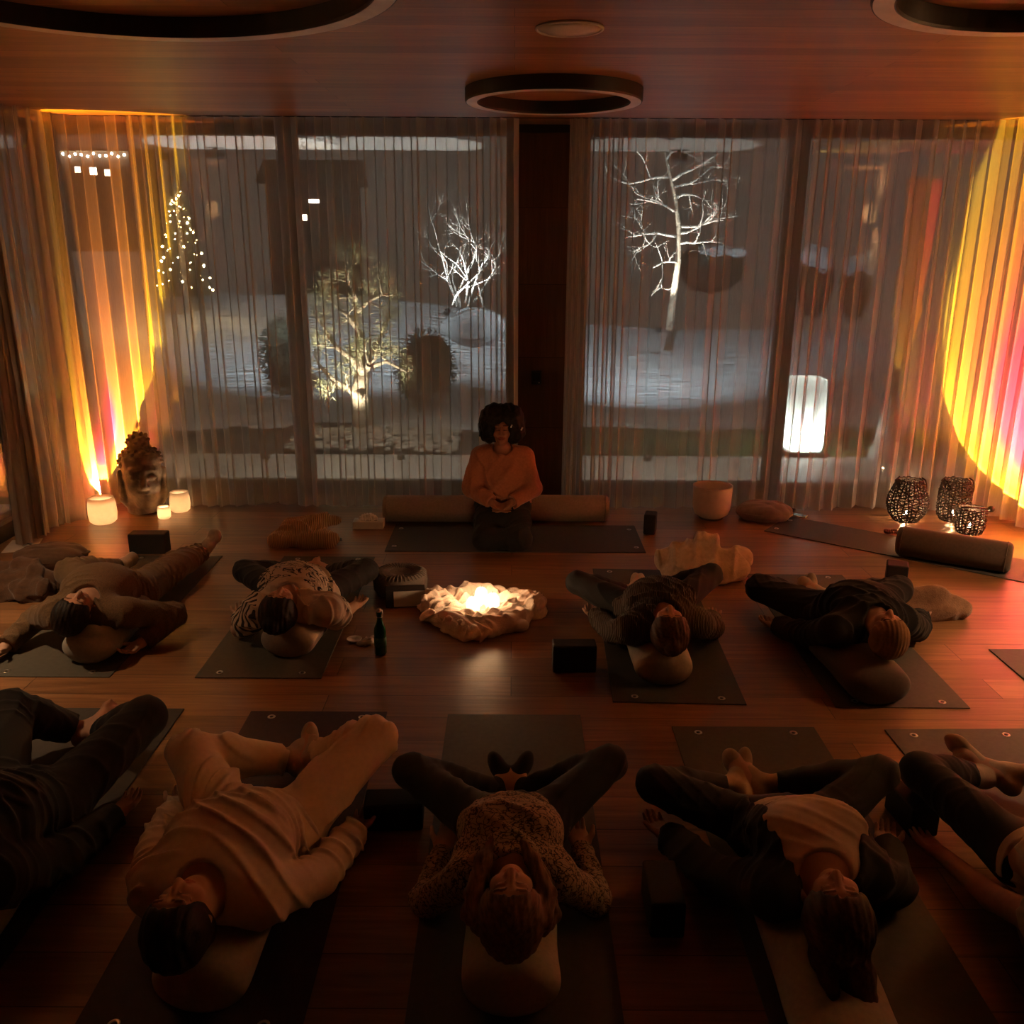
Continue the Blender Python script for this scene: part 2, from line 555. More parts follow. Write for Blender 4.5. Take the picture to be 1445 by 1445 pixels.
obj('trim_1', box(V3((XL + XR) / 2, YB, 2.99), (XR - XL + .1, .12, .06)), m_frame, smooth=False, kind='structure')
# curtain track recessed along the glass
obj('trim_2', box(V3((XL + XR) / 2, 7.30, 3.0175), (XR - XL - .2, .02, .005)), m_frame, smooth=False, kind='structure')

# ------------------------------------------------------------------ curtains
def curtain(name, path, mat, period, amp, seed, label, cat='curtain', group=None, z0=.012, z1=3.016, flare=1.25, per=14, gather=None):
    """path: polyline of (x, y); cloth folds to and fro across it"""
    rng = np.random.RandomState(seed)
    P = np.array(path, float)
    seg = np.linalg.norm(np.diff(P, axis=0), axis=1); S = np.concatenate([[0], np.cumsum(seg)])
    L = S[-1]
    # irregular fold widths
    edges = [0.0]
    while edges[-1] < L:
        k = period if gather is None else period * gather(edges[-1] / L)
        edges.append(edges[-1] + k * rng.uniform(.6, 1.5))
    edges = np.array(edges) * L / edges[-1]
    amps = amp * rng.uniform(.55, 1.35, len(edges)); ph = rng.uniform(-.8, .8, len(edges)); lean = rng.uniform(-.5, .5, len(edges))
    zs = np.array([z1, z1 - .12, 2.4, 1.8, 1.2, .7, .35, .12, z0])
    v, f = [], []
    us = []
    for i in range(len(edges) - 1):
        for k in range(per): us.append((i, k / per))
    us.append((len(edges) - 2, 1.0))
    fine = rng.uniform(0, 6.28, 4)
    for zi, z in enumerate(zs):
        h = 1 - z / z1
        grow = .75 + (flare - .75) * h
        for i, t in us:
            s0 = edges[i] + t * (edges[i + 1] - edges[i])
            x = np.interp(s0, S, P[:, 0]); y = np.interp(s0, S, P[:, 1])
            e = .01
            dx = np.interp(min(s0 + e, L), S, P[:, 0]) - np.interp(max(s0 - e, 0), S, P[:, 0])
            dy = np.interp(min(s0 + e, L), S, P[:, 1]) - np.interp(max(s0 - e, 0), S, P[:, 1])
            l = math.hypot(dx, dy) + 1e-9; dx /= l; dy /= l
            a = amps[i] * (1 - t) + amps[i + 1] * t
            w = math.sin(2 * math.pi * t + .0) + .28 * math.sin(4 * math.pi * t + ph[i] * h * 2)
            off = a * grow * w
            along = .018 * math.sin(2 * math.pi * t * 2 + ph[i]) + (.02 * h * h * lean[i] * math.sin(math.pi * t)) + .012 * h * math.sin(3 * s0 + fine[0])
            off += .012 * h * math.sin(7 * s0 + fine[1] + 2 * z)
            zz = z + (.012 * math.sin(5 * s0 + fine[2]) + .006 * math.sin(11 * s0) if zi == len(zs) - 1 else 0)
            zz = max(zz, .006)
            v.append(V3(x + dx * along - dy * off, y + dy * along + dx * off, zz))
    n = len(us)
    for r in range(len(zs) - 1):
        for i in range(n - 1):
            f.append((r * n + i, r * n + i + 1, (r + 1) * n + i + 1, (r + 1) * n + i))
    return tag(obj(name, (v, f), mat), label, cat, group)

arc = [(3.45 + .55 * math.sin(a), 6.72 + .55 * math.cos(a)) for a in np.linspace(0, math.pi / 2, 9)]
curtain('sheer_curtain', [(-3.42, 6.75), (-3.42, 7.12), (-3.36, 7.24), (-3.22, 7.29), (-1.72, 7.30), (-.30, 7.30), (.03, 7.32)], m_sheer, .135, .042, 3,
        'long sheer curtain left of the wooden column, lit orange at its corner end', group='sheer curtains along the glass',
        gather=lambda u: .55 if u > .93 else 1.0)
curtain('sheer_curtain', [(.42, 7.30), (1.9, 7.29)] + arc + [(4.06, 6.3), (4.22, 5.2)], m_sheer, .135, .042, 11,
        'long sheer curtain right of the wooden column, lit pink and yellow at its right end', group='sheer curtains along the glass',
        gather=lambda u: .5 if u < .06 else 1.0)
curtain('sheer_curtain', [(-3.52, 6.38), (-3.52, 6.85), (-3.57, 7.02)], m_sheer, .12, .045, 5,
        'short grey sheer curtain panel on the left wall beside the frosted bowl candle', group='sheer curtains along the glass')
curtain('drape', [(-3.52, 6.20), (-3.50, 6.42)], m_drape, .07, .05, 8, 'dark heavy drape bunched at the left window edge')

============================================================

Give the material again exactly as it is, but keep the pictures out.

Continue the Blender Python script for this scene: part 2, from line 555. More parts follow. Write for Blender 4.5. Take the picture to be 1445 by 1445 pixels.
obj('trim_1', box(V3((XL + XR) / 2, YB, 2.99), (XR - XL + .1, .12, .06)), m_frame, smooth=False, kind='structure')
# curtain track recessed along the glass
obj('trim_2', box(V3((XL + XR) / 2, 7.30, 3.0175), (XR - XL - .2, .02, .005)), m_frame, smooth=False, kind='structure')

# ------------------------------------------------------------------ curtains
def curtain(name, path, mat, period, amp, seed, label, cat='curtain', group=None, z0=.012, z1=3.016, flare=1.25, per=14, gather=None):
    """path: polyline of (x, y); cloth folds to and fro across it"""
    rng = np.random.RandomState(seed)
    P = np.array(path, float)
    seg = np.linalg.norm(np.diff(P, axis=0), axis=1); S = np.concatenate([[0], np.cumsum(seg)])
    L = S[-1]
    # irregular fold widths
    edges = [0.0]
    while edges[-1] < L:
        k = period if gather is None else period * gather(edges[-1] / L)
        edges.append(edges[-1] + k * rng.uniform(.6, 1.5))
    edges = np.array(edges) * L / edges[-1]
    amps = amp * rng.uniform(.55, 1.35, len(edges)); ph = rng.uniform(-.8, .8, len(edges)); lean = rng.uniform(-.5, .5, len(edges))
    zs = np.array([z1, z1 - .12, 2.4, 1.8, 1.2, .7, .35, .12, z0])
    v, f = [], []
    us = []
    for i in range(len(edges) - 1):
        for k in range(per): us.append((i, k / per))
    us.append((len(edges) - 2, 1.0))
    fine = rng.uniform(0, 6.28, 4)
    for zi, z in enumerate(zs):
        h = 1 - z / z1
        grow = .75 + (flare - .75) * h
        for i, t in us:
            s0 = edges[i] + t * (edges[i + 1] - edges[i])
            x = np.interp(s0, S, P[:, 0]); y = np.interp(s0, S, P[:, 1])
            e = .01
            dx = np.interp(min(s0 + e, L), S, P[:, 0]) - np.interp(max(s0 - e, 0), S, P[:, 0])
            dy = np.interp(min(s0 + e, L), S, P[:, 1]) - np.interp(max(s0 - e, 0), S, P[:, 1])
            l = math.hypot(dx, dy) + 1e-9; dx /= l; dy /= l
            a = amps[i] * (1 - t) + amps[i + 1] * t
            w = math.sin(2 * math.pi * t + .0) + .28 * math.sin(4 * math.pi * t + ph[i] * h * 2)
            off = a * grow * w
            along = .018 * math.sin(2 * math.pi * t * 2 + ph[i]) + (.02 * h * h * lean[i] * math.sin(math.pi * t)) + .012 * h * math.sin(3 * s0 + fine[0])
            off += .012 * h * math.sin(7 * s0 + fine[1] + 2 * z)
            zz = z + (.012 * math.sin(5 * s0 + fine[2]) + .006 * math.sin(11 * s0) if zi == len(zs) - 1 else 0)
            zz = max(zz, .006)
            v.append(V3(x + dx * along - dy * off, y + dy * along + dx * off, zz))
    n = len(us)
    for r in range(len(zs) - 1):
        for i in range(n - 1):
            f.append((r * n + i, r * n + i + 1, (r + 1) * n + i + 1, (r + 1) * n + i))
    return tag(obj(name, (v, f), mat), label, cat, group)

arc = [(3.45 + .55 * math.sin(a), 6.72 + .55 * math.cos(a)) for a in np.linspace(0, math.pi / 2, 9)]
curtain('sheer_curtain', [(-3.42, 6.75), (-3.42, 7.12), (-3.36, 7.24), (-3.22, 7.29), (-1.72, 7.30), (-.30, 7.30), (.03, 7.32)], m_sheer, .135, .042, 3,
        'long sheer curtain left of the wooden column, lit orange at its corner end', group='sheer curtains along the glass',
        gather=lambda u: .55 if u > .93 else 1.0)
curtain('sheer_curtain', [(.42, 7.30), (1.9, 7.29)] + arc + [(4.06, 6.3), (4.22, 5.2)], m_sheer, .135, .042, 11,
        'long sheer curtain right of the wooden column, lit pink and yellow at its right end', group='sheer curtains along the glass',
        gather=lambda u: .5 if u < .06 else 1.0)
curtain('sheer_curtain', [(-3.52, 6.38), (-3.52, 6.85), (-3.57, 7.02)], m_sheer, .12, .045, 5,
        'short grey sheer curtain panel on the left wall beside the frosted bowl candle', group='sheer curtains along the glass')
curtain('drape', [(-3.52, 6.20), (-3.50, 6.42)], m_drape, .07, .05, 8, 'dark heavy drape bunched at the left window edge')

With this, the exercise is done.